Feminist activist Amini Sboui is one of Shams Rad’s presenters. Credit: Shams Rad
TUNIS, Tunisia — Tunisia’s LGBT internet radio station Shams Rad has only been online since December 19.
But in that short time, this North African station has “received more than five thousand death threats, plus threats to burn our radio headquarters,” said Mounir Baatour. He is President of Association Shams (“Sun”), the Tunisian LGBT human rights group.
Not surprisingly, Shams Rad’s studio location is “kept secret for fear of terrorist and homophobic attacks,” Baatour said. For the same reason, many of the station’s volunteer presenters are keeping their identities secret; including having their faces blurred in staff photographs.
One exception is Shams Rad presenter/feminist activist Amina Sboui. In 2013 she posted topless on Facebook with the Arabic words “My body is mine and not the source of anyone’s honor,” written across her torso.
HIDDEN STUDIO
The reason Shams Rad is facing such pressure has to do with Tunisian culture. Despite the 2011 popular revolution that overthrew authoritarian president Zine El Abidine Ben Ali and introduced democracy, the country remains a conservative Sunni Muslim society where being homosexual is “actually punishable by Tunisian law (Article 230) with up to three years in prison,” said Baatour. Tunisia only recently ceased forced anal examinations of men believed to be gay or bisexual.

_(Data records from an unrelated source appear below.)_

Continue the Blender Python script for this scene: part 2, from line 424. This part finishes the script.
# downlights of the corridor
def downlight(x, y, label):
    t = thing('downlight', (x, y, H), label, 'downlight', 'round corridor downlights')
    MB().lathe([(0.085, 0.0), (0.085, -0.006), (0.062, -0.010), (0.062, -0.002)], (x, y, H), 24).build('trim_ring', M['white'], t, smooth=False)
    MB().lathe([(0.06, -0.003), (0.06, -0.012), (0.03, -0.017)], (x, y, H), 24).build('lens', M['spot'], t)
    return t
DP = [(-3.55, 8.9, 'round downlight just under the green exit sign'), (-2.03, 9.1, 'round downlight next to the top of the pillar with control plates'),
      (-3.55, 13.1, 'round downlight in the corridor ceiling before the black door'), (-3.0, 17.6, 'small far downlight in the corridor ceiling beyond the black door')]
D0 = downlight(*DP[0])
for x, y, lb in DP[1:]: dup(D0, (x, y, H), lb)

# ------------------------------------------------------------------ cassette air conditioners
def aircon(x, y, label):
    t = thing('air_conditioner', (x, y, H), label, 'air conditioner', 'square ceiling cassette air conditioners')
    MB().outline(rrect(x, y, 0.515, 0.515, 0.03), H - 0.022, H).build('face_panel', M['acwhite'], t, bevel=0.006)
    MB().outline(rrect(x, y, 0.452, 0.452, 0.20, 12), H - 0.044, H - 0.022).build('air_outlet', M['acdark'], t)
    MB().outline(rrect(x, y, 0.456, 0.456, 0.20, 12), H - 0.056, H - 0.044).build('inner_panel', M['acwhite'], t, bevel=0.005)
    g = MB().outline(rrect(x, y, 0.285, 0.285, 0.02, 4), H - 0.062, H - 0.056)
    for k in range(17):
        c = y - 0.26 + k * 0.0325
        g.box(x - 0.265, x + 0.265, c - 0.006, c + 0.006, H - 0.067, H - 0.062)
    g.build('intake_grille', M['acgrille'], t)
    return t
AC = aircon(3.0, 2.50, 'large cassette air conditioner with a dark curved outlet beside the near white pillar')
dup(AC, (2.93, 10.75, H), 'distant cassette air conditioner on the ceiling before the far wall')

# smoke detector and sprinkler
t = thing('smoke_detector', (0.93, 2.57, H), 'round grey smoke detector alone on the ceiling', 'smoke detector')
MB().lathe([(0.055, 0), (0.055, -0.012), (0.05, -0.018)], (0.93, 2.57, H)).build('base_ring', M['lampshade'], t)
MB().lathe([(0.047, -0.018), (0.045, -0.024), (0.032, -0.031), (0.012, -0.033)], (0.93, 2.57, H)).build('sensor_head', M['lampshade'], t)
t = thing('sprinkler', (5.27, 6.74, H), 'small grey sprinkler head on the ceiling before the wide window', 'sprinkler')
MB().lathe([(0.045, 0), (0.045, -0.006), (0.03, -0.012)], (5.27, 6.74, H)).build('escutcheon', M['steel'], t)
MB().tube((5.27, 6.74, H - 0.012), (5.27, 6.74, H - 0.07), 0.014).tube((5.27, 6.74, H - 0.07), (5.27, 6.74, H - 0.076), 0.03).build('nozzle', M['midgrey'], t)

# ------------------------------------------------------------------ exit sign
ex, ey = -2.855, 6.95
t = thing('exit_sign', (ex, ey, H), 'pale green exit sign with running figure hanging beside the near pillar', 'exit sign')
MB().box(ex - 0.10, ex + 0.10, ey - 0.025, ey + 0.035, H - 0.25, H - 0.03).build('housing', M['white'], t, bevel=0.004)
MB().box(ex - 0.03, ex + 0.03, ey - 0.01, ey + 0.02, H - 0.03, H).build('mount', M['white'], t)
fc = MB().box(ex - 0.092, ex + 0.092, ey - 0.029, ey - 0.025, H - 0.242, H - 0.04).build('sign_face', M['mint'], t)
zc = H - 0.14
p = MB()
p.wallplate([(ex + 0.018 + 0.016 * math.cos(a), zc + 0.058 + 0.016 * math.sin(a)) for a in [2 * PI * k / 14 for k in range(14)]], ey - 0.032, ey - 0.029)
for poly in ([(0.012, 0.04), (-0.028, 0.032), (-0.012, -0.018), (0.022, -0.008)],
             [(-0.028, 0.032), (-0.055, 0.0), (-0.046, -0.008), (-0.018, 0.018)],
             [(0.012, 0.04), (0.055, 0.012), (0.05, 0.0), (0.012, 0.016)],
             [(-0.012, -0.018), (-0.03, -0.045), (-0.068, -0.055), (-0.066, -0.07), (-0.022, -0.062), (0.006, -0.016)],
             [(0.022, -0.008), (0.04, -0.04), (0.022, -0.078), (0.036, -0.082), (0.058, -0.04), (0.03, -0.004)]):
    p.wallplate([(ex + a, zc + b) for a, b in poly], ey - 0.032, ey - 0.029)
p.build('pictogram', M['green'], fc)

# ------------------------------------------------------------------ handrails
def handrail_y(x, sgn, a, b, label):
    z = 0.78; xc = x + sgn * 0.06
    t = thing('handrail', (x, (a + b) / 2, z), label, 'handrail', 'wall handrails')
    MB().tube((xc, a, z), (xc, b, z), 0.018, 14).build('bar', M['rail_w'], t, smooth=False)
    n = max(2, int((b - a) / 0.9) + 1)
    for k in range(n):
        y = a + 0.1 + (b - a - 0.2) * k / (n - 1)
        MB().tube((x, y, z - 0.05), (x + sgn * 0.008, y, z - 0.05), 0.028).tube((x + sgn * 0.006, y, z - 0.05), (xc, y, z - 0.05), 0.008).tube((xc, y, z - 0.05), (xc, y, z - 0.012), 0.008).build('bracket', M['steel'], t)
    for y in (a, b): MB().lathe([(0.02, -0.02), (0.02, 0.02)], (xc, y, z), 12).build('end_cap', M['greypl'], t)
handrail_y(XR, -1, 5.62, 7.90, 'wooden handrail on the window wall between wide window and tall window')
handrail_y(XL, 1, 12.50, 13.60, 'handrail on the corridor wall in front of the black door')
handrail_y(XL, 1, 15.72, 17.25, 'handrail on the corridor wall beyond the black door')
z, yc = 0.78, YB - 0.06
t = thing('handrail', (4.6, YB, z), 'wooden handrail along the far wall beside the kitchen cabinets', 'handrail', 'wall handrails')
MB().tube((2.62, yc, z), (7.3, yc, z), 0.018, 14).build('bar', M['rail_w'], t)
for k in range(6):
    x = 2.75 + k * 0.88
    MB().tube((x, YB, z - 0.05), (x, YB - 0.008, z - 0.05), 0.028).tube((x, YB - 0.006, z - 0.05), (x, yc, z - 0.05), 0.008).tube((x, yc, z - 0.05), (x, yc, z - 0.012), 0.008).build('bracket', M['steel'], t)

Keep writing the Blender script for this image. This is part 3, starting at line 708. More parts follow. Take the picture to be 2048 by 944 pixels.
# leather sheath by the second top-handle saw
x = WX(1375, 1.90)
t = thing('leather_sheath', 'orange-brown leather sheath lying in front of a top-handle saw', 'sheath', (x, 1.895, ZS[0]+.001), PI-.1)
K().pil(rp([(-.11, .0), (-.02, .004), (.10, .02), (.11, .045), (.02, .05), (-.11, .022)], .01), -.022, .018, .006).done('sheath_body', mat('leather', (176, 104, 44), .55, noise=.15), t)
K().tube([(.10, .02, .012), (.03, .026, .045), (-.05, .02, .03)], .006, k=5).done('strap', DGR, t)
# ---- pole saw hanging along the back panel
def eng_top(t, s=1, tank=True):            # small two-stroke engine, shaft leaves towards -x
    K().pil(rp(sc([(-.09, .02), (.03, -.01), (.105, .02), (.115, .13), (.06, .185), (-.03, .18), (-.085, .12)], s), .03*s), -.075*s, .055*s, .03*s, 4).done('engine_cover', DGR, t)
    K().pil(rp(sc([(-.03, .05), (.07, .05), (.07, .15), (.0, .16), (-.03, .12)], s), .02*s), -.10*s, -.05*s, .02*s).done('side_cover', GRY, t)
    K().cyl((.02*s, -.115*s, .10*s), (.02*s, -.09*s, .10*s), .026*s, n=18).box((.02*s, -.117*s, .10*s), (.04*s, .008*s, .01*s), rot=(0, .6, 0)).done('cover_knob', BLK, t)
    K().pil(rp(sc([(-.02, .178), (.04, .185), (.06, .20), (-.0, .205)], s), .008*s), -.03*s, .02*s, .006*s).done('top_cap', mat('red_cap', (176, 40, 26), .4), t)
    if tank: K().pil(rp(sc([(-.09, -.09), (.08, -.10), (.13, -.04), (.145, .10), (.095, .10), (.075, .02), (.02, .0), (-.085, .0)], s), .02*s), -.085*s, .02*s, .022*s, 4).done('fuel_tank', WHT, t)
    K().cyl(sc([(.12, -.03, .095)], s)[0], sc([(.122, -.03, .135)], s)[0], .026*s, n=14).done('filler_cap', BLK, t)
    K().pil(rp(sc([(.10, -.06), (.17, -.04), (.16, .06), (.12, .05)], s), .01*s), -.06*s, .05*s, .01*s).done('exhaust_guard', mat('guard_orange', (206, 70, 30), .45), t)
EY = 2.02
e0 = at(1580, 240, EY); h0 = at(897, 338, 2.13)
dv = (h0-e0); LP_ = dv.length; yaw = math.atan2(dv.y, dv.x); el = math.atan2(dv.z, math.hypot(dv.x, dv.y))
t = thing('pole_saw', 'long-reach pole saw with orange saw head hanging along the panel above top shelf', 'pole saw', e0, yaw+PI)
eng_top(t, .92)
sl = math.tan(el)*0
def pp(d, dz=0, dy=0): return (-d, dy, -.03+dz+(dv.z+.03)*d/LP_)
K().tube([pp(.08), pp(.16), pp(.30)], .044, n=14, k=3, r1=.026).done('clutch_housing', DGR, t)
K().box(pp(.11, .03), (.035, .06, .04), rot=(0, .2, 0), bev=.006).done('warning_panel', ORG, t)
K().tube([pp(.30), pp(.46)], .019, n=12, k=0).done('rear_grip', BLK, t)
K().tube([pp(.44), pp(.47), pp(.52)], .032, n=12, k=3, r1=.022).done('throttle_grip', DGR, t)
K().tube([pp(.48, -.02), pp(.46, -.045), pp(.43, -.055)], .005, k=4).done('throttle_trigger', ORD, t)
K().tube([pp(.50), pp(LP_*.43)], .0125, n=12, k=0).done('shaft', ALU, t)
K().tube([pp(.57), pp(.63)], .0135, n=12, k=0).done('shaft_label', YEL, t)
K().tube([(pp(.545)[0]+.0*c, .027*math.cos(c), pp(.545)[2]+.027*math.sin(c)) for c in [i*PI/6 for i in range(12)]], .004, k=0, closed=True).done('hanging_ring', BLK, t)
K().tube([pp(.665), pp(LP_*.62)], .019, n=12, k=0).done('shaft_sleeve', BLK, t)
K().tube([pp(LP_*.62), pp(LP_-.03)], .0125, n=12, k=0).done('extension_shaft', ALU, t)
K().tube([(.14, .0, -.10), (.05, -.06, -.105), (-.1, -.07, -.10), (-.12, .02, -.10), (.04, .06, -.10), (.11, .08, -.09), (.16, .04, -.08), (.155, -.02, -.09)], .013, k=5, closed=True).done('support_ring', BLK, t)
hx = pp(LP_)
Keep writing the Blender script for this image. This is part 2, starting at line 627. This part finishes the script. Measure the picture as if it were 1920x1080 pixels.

Association Shams was launched in 2015 in a bid to overturn Article 230, and end the mistreatment of Tunisian LGBTs in general. Shams Rad was created to promote the rights of “sexual minorities,” offer health advice, and counter the Tunisian media’s negative portrayal of homosexuals “where they are judged and treated as perverts,” said Baatour. “There are even some media outlets that invite imams to explain that homosexuality is a sin and that homosexuals have to be thrown from high buildings or burned alive.”
To fight back against this hateful media coverage, Shams Rad is offering a range of live streaming content that covers LGBT-related issues such as politics, culture, sex and sexual health, and the arts. Funding for the online station is being provided by the Dutch embassy in Tunisia.
Changing minds is no easy task. “We have found that homophobia is widespread in the Middle East and that all the countries of the region persecute homosexuals and condemn them to prison,” Baatour said. “Homosexuals are also often rejected from their families and find themselves without any material support; especially those who are too young to take care of themselves.” Add the risk of LGBT people being “persecuted in the street, and homophobic murders,” and the risks of being openly gay in Tunisia are very, very real.
Despite the dangers, Sham Rad’s LGBT volunteers refused to be intimated into silence. “We take these risks because we think that homosexuals are citizens like everyone else and have to be equal in rights; and we have to explain to the population that homosexuality is neither an illness nor a choice,” said Mounir Baatour.
“We want to reach a better comprehension of homosexuality in the region, a better acceptance of homosexuals in society and by the family; and put pressure on Tunisian authorities to decriminalize homosexuality.”